居酒屋に「3ヶ月漬けレモンサワー」というドリンクがありました。これって”密造酒”に該当しますか?
近年のレモンサワー人気の上昇から、多くの居酒屋で焼酎にレモンを漬け込んで「自家製レモンサワー」として販売するケースが増えています。しかし、そこで気を付けたいのが「酒税法」です。 アルコールをゼロから発生させる自家製酒は取り締まりの対象ですが、すでにアルコールとして販売されているリキュールにフルーツを漬け込む場合はどうなのでしょうか。本記事では、自家製リキュールが酒税法でどのように扱われているのかについて解説します。 ▼夫婦2人で「6缶パック」のビールを1週間で消費! これって飲みすぎ? 健康のためにもやめるべき?
自家製リキュールは事前の申請が必要
結論として、既存のアルコール類にフルーツを漬け込んで新しい商品として売る場合、酒税法における例外措置として事前に申請すれば製造・販売が許されています。

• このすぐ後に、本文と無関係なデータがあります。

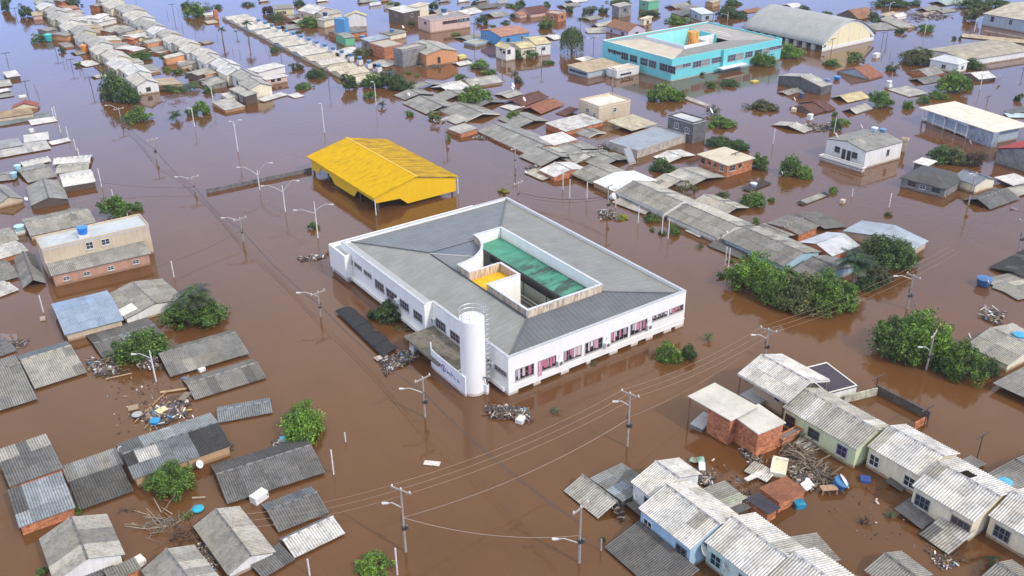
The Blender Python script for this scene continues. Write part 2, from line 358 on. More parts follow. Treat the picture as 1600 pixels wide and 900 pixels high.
def basis(o, a, s):
    an = a.normalized(); sn = (s-an*s.dot(an)).normalized(); n = an.cross(sn)
    mm = Matrix((an, sn, n)).transposed().to_4x4(); mm.translation = o; return mm
def roofplane(par, o, a, s, near, mat, cols, rnd, name='roof', patch=None, sw=1.1, sl_=2.3, miss=()):
    o = Vector(o); a = Vector(a); s = Vector(s)
    if near:
        na = max(1, round(a.length/sw)); ns = max(1, round(s.length/sl_))
        me = sheet_mesh(a.length/na, s.length/ns)
        mm = basis(o, a, s)
        for j in range(ns):
            for i in range(na):
                if (i, j) in miss: continue
                t, u = (i+.5)/na, (j+.5)/ns
                c = cols[0]
                for q in (patch or ()):
                    if q[0] <= t <= q[2] and q[1] <= u <= q[3]: c = q[4]
                if len(cols) > 1 and rnd.random() < .13: c = rnd.choice(cols[1:])
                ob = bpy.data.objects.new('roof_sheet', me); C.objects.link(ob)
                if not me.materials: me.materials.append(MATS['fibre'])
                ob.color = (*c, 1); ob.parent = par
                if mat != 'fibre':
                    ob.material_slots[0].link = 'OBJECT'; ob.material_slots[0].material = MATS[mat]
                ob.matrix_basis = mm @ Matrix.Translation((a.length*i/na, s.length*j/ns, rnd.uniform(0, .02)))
    else:
        n = a.cross(s).normalized()*.09; V = [o, o+a, o+a+s, o+s]
        V = [v+n for v in V]+V; F = [(0,1,2,3), (7,6,5,4), (0,4,5,1), (1,5,6,2), (2,6,7,3), (3,7,4,0)]
        la, ls = a.length, s.length; q = [(0,0), (la,0), (la,ls), (0,ls)]
        UV = q+[(0,ls),(la,ls),(la,0),(0,0)]+[(0,0)]*16
        link(name, mk(name, V, F, UV), mat, cols[0], par)
def side(W, L, sd, t, z):            # point on a wall, outward normal, direction along it
    if sd == 'f': return Vector((-W/2+t*W, -L/2, z)), Vector((0,-1,0)), Vector((1,0,0))
    if sd == 'l': return Vector((-W/2, L/2-t*L, z)), Vector((-1,0,0)), Vector((0,-1,0))
    if sd == 'r': return Vector((W/2, -L/2+t*L, z)), Vector((1,0,0)), Vector((0,1,0))
    return Vector((W/2-t*W, L/2, z)), Vector((0,1,0)), Vector((-1,0,0))
def window(par, p, n, al, w_, h_, bars=1, fc=(.6,.6,.58), gc=(.035,.04,.05), name='window', simple=False, sill=True):
    up = Vector((0,0,1)); b = B(); e = .06
    for sx in (-1, 1): b.obox(p+al*(sx*(w_/2-e/2))+n*.04, al, n, up, e/2, .05, h_/2)
    for sz in (-1, 1): b.obox(p+up*(sz*(h_/2+e/2))+n*.04, al, n, up, w_/2, .05, e/2)
    for i in range(bars): b.obox(p+al*(w_*((i+1)/(bars+1)-.5))+n*.035, al, n, up, .025, .03, h_/2)
    if not simple: b.obox(p+n*.03, al, n, up, w_/2, .02, .02)
    f = link(name, b.mesh(name), 'paint', fc, par)
    link('pane', B().obox(p+n*.005, al, n, up, w_/2-.01, .015, h_/2-.005).mesh('pane'), 'glass', gc, f)
    if sill and not simple: link('sill', B().obox(p-up*(h_/2+.1)+n*.08, al, n, up, w_/2+.06, .09, .035).mesh('sill'), 'plaster', (.6,.58,.55), f)
    return f
# ---------------------------------------------------------------- houses
def fit(reg, c, z):
    if len(c) == 4:
        a = P(*px(reg, c[0], c[1]), z); b = P(*px(reg, c[2], c[3]), z)
        x0, x1, y0, y1 = min(a.x, b.x), max(a.x, b.x), min(a.y, b.y), max(a.y, b.y)
        return Vector(((x0+x1)/2, (y0+y1)/2, 0)), x1-x0, y1-y0, 0.
    if len(c) == 5:
        a = P(*px(reg, c[0], c[1]), z); f = P(*px(reg, c[2], c[3]), z); x0 = (a.x+f.x)/2
        return Vector((x0+c[4]/2, (a.y+f.y)/2, 0)), c[4], a.y-f.y, 0.
    l, f, r = (P(*px(reg, c[i], c[i+1]), z) for i in (0, 2, 4))
    d1 = r-f; d2 = l-f; a1 = atan2(d1.y, d1.x); a2 = atan2(d2.y, d2.x)-pi/2
    a = (a1*d1.length+a2*d2.length)/(d1.length+d2.length)
    u = Vector((cos(a), sin(a), 0)); v = Vector((-sin(a), cos(a), 0)); W = d1.dot(u); L = d2.dot(v)
    ct = f+u*W/2+v*L/2; ct.z = 0
    return ct, W, L, a
HN = [0]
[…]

ただし、これには条件が課されており、基本的に飲食店や宿泊業を営む方にしか許されていません。 自家製リキュールの販売が許される条件は、以下の通りです。 ●酒税が課税済みかつアルコール度数が20度以上の蒸留酒を使う ●米、麦、あわ、とうもろこし、こうりゃん、きび、ひえもしくはでん粉またはこれらのこうじを混和していない ●ぶどうを混和していない ●アミノ酸、ビタミン類、核酸分解物、有機酸もしくはその塩類、無機塩類、色素、香料または酒類のかすを混和していない ●ほかの酒類を混和していない ●年間で1キロリットルを超えて蒸留酒を混和していない ●営業場内でのみ混和を行っている ●営業場内の飲用を目的として製造している 上記で記述している食品類は、含まれる糖分や酵素が新たにアルコールを生成する可能性があるため禁止されています。よって、アルコールの生成を促さないレモンや梅は使って問題ありません。 ■条件をクリアしなければ無許可製造・密造酒として処罰される 居酒屋で蒸留酒を使って、自家製レモンサワーを販売する場合は原則として問題ありませんが、以下のようなケースでは上記の条件を満たさず酒税法に抵触する可能性があります。 ●開始申告書を税務署に提出していない ●ワインや日本酒に食品を漬け込んで作っている(サングリアなど) ●製造したレモンサワーをパッケージングしてテイクアウト商品にしている ●自宅で作ったものを店内に持ち込んで販売している 上記のようなケースで酒税法に違反した場合、第54条によって10年以下の懲役または100万円以下の罰金が、第56条によって1年以下の懲役または50万円以下の罰金に処せられる可能性があります。 ■直前に作るカクテル類なら大丈夫な場合もある 酒類の混和に上記の条件が必要なら、お酒同士を混ぜて提供する「カクテル」は違法になってしまいます。しかし、酒税法第43条第10項において「消費の直前に混和して提供される酒類は混和とみなさない」とされているため、例外的にカクテルは許されています。 例えば、サングリアでも事前にワインにフルーツを漬け込まず、直前に混ぜて「サングリア風」にする分には問題ないのです。